* **SHORT TASK**
Restate the data word for word and leave the images out.

________________

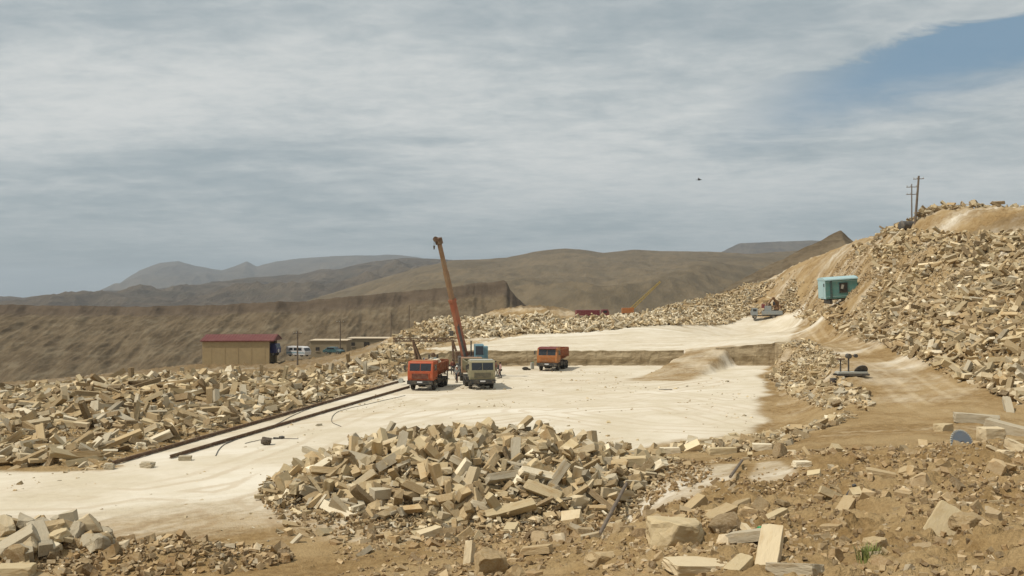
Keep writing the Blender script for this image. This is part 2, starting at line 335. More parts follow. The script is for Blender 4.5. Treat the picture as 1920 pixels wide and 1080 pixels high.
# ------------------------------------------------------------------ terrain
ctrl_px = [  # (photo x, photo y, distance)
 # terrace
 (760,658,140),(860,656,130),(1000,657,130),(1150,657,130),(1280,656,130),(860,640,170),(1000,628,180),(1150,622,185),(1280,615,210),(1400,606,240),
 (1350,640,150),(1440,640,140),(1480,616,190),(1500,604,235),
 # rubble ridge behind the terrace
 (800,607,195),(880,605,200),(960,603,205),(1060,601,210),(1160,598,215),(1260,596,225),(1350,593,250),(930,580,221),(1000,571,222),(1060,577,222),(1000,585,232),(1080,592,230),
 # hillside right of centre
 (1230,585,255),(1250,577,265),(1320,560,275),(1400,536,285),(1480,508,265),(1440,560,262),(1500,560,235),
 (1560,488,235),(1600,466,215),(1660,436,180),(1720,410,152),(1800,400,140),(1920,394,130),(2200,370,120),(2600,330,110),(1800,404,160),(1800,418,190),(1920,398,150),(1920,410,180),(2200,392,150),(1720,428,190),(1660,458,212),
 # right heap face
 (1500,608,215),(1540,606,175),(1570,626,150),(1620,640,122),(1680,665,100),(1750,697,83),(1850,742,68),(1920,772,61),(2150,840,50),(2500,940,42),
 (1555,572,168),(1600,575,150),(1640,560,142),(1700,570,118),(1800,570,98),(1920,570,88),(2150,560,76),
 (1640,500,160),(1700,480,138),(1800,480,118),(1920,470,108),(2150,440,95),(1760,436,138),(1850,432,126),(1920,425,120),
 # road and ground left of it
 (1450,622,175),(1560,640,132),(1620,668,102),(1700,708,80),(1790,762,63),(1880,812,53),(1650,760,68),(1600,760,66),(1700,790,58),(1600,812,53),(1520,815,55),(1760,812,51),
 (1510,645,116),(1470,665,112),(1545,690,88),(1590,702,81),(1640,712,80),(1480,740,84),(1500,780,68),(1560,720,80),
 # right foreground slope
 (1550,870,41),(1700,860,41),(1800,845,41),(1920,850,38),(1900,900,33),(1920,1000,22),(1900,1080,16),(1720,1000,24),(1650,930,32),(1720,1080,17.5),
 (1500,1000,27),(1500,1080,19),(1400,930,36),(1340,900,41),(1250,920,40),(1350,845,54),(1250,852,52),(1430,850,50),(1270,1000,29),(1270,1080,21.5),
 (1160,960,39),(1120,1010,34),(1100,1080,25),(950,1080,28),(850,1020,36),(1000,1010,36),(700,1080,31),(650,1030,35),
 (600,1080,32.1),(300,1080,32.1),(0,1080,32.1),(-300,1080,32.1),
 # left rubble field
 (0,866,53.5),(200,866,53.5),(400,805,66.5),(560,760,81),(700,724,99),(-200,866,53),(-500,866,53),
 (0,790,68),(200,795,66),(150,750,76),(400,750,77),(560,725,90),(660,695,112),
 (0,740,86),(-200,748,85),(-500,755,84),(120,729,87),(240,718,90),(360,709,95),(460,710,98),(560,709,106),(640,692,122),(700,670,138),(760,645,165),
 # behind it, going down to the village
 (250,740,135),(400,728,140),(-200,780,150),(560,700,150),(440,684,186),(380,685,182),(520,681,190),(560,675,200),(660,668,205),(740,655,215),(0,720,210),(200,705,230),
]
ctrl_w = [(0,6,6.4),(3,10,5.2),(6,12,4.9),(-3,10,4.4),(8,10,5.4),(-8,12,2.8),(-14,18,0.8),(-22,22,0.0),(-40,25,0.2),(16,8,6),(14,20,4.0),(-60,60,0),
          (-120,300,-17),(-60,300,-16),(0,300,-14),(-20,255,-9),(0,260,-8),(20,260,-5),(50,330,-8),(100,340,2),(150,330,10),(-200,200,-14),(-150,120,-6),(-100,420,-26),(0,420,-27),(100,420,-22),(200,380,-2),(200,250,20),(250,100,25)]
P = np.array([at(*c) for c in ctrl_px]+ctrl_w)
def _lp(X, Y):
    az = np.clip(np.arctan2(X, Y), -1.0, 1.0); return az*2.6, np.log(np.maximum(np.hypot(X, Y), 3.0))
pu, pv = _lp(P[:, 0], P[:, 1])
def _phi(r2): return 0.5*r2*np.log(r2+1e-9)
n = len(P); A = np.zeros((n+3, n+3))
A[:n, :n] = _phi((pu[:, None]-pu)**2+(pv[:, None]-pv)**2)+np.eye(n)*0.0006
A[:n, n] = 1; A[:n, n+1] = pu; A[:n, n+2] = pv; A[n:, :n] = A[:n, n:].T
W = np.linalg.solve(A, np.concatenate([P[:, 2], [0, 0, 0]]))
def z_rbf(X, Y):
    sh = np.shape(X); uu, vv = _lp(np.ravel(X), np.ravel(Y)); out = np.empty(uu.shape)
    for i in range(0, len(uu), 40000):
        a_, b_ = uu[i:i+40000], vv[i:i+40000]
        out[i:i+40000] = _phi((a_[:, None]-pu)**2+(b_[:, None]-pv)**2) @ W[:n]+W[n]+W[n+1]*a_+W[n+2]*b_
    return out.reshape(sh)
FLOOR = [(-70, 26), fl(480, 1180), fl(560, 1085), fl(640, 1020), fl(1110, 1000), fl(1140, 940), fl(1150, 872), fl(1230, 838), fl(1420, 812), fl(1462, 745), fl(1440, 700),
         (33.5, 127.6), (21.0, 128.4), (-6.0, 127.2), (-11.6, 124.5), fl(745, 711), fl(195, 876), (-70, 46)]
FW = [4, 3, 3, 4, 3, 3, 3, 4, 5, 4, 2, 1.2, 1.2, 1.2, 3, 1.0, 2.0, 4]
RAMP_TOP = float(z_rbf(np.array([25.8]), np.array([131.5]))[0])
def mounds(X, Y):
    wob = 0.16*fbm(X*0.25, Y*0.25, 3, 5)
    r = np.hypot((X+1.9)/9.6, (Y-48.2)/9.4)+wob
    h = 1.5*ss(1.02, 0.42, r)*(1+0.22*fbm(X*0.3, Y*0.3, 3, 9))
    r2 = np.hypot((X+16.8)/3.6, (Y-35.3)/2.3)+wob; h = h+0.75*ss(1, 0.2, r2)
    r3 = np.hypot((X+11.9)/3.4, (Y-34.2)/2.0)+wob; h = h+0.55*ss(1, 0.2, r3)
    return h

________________

* **SOLUTION**
Keep writing the Blender script for this image. This is part 2, starting at line 335. More parts follow. The script is for Blender 4.5. Treat the picture as 1920 pixels wide and 1080 pixels high.
# ------------------------------------------------------------------ terrain
ctrl_px = [  # (photo x, photo y, distance)
 # terrace
 (760,658,140),(860,656,130),(1000,657,130),(1150,657,130),(1280,656,130),(860,640,170),(1000,628,180),(1150,622,185),(1280,615,210),(1400,606,240),
 (1350,640,150),(1440,640,140),(1480,616,190),(1500,604,235),
 # rubble ridge behind the terrace
 (800,607,195),(880,605,200),(960,603,205),(1060,601,210),(1160,598,215),(1260,596,225),(1350,593,250),(930,580,221),(1000,571,222),(1060,577,222),(1000,585,232),(1080,592,230),
 # hillside right of centre
 (1230,585,255),(1250,577,265),(1320,560,275),(1400,536,285),(1480,508,265),(1440,560,262),(1500,560,235),
 (1560,488,235),(1600,466,215),(1660,436,180),(1720,410,152),(1800,400,140),(1920,394,130),(2200,370,120),(2600,330,110),(1800,404,160),(1800,418,190),(1920,398,150),(1920,410,180),(2200,392,150),(1720,428,190),(1660,458,212),
 # right heap face
 (1500,608,215),(1540,606,175),(1570,626,150),(1620,640,122),(1680,665,100),(1750,697,83),(1850,742,68),(1920,772,61),(2150,840,50),(2500,940,42),
 (1555,572,168),(1600,575,150),(1640,560,142),(1700,570,118),(1800,570,98),(1920,570,88),(2150,560,76),
 (1640,500,160),(1700,480,138),(1800,480,118),(1920,470,108),(2150,440,95),(1760,436,138),(1850,432,126),(1920,425,120),
 # road and ground left of it
 (1450,622,175),(1560,640,132),(1620,668,102),(1700,708,80),(1790,762,63),(1880,812,53),(1650,760,68),(1600,760,66),(1700,790,58),(1600,812,53),(1520,815,55),(1760,812,51),
 (1510,645,116),(1470,665,112),(1545,690,88),(1590,702,81),(1640,712,80),(1480,740,84),(1500,780,68),(1560,720,80),
 # right foreground slope
 (1550,870,41),(1700,860,41),(1800,845,41),(1920,850,38),(1900,900,33),(1920,1000,22),(1900,1080,16),(1720,1000,24),(1650,930,32),(1720,1080,17.5),
 (1500,1000,27),(1500,1080,19),(1400,930,36),(1340,900,41),(1250,920,40),(1350,845,54),(1250,852,52),(1430,850,50),(1270,1000,29),(1270,1080,21.5),
 (1160,960,39),(1120,1010,34),(1100,1080,25),(950,1080,28),(850,1020,36),(1000,1010,36),(700,1080,31),(650,1030,35),
 (600,1080,32.1),(300,1080,32.1),(0,1080,32.1),(-300,1080,32.1),
 # left rubble field
 (0,866,53.5),(200,866,53.5),(400,805,66.5),(560,760,81),(700,724,99),(-200,866,53),(-500,866,53),
 (0,790,68),(200,795,66),(150,750,76),(400,750,77),(560,725,90),(660,695,112),
 (0,740,86),(-200,748,85),(-500,755,84),(120,729,87),(240,718,90),(360,709,95),(460,710,98),(560,709,106),(640,692,122),(700,670,138),(760,645,165),
 # behind it, going down to the village
 (250,740,135),(400,728,140),(-200,780,150),(560,700,150),(440,684,186),(380,685,182),(520,681,190),(560,675,200),(660,668,205),(740,655,215),(0,720,210),(200,705,230),
]
ctrl_w = [(0,6,6.4),(3,10,5.2),(6,12,4.9),(-3,10,4.4),(8,10,5.4),(-8,12,2.8),(-14,18,0.8),(-22,22,0.0),(-40,25,0.2),(16,8,6),(14,20,4.0),(-60,60,0),
          (-120,300,-17),(-60,300,-16),(0,300,-14),(-20,255,-9),(0,260,-8),(20,260,-5),(50,330,-8),(100,340,2),(150,330,10),(-200,200,-14),(-150,120,-6),(-100,420,-26),(0,420,-27),(100,420,-22),(200,380,-2),(200,250,20),(250,100,25)]
P = np.array([at(*c) for c in ctrl_px]+ctrl_w)
def _lp(X, Y):
    az = np.clip(np.arctan2(X, Y), -1.0, 1.0); return az*2.6, np.log(np.maximum(np.hypot(X, Y), 3.0))
pu, pv = _lp(P[:, 0], P[:, 1])
def _phi(r2): return 0.5*r2*np.log(r2+1e-9)
n = len(P); A = np.zeros((n+3, n+3))
A[:n, :n] = _phi((pu[:, None]-pu)**2+(pv[:, None]-pv)**2)+np.eye(n)*0.0006
A[:n, n] = 1; A[:n, n+1] = pu; A[:n, n+2] = pv; A[n:, :n] = A[:n, n:].T
W = np.linalg.solve(A, np.concatenate([P[:, 2], [0, 0, 0]]))
def z_rbf(X, Y):
    sh = np.shape(X); uu, vv = _lp(np.ravel(X), np.ravel(Y)); out = np.empty(uu.shape)
    for i in range(0, len(uu), 40000):
        a_, b_ = uu[i:i+40000], vv[i:i+40000]
        out[i:i+40000] = _phi((a_[:, None]-pu)**2+(b_[:, None]-pv)**2) @ W[:n]+W[n]+W[n+1]*a_+W[n+2]*b_
    return out.reshape(sh)
FLOOR = [(-70, 26), fl(480, 1180), fl(560, 1085), fl(640, 1020), fl(1110, 1000), fl(1140, 940), fl(1150, 872), fl(1230, 838), fl(1420, 812), fl(1462, 745), fl(1440, 700),
         (33.5, 127.6), (21.0, 128.4), (-6.0, 127.2), (-11.6, 124.5), fl(745, 711), fl(195, 876), (-70, 46)]
FW = [4, 3, 3, 4, 3, 3, 3, 4, 5, 4, 2, 1.2, 1.2, 1.2, 3, 1.0, 2.0, 4]
RAMP_TOP = float(z_rbf(np.array([25.8]), np.array([131.5]))[0])
def mounds(X, Y):
    wob = 0.16*fbm(X*0.25, Y*0.25, 3, 5)
    r = np.hypot((X+1.9)/9.6, (Y-48.2)/9.4)+wob
    h = 1.5*ss(1.02, 0.42, r)*(1+0.22*fbm(X*0.3, Y*0.3, 3, 9))
    r2 = np.hypot((X+16.8)/3.6, (Y-35.3)/2.3)+wob; h = h+0.75*ss(1, 0.2, r2)
    r3 = np.hypot((X+11.9)/3.4, (Y-34.2)/2.0)+wob; h = h+0.55*ss(1, 0.2, r3)
    return h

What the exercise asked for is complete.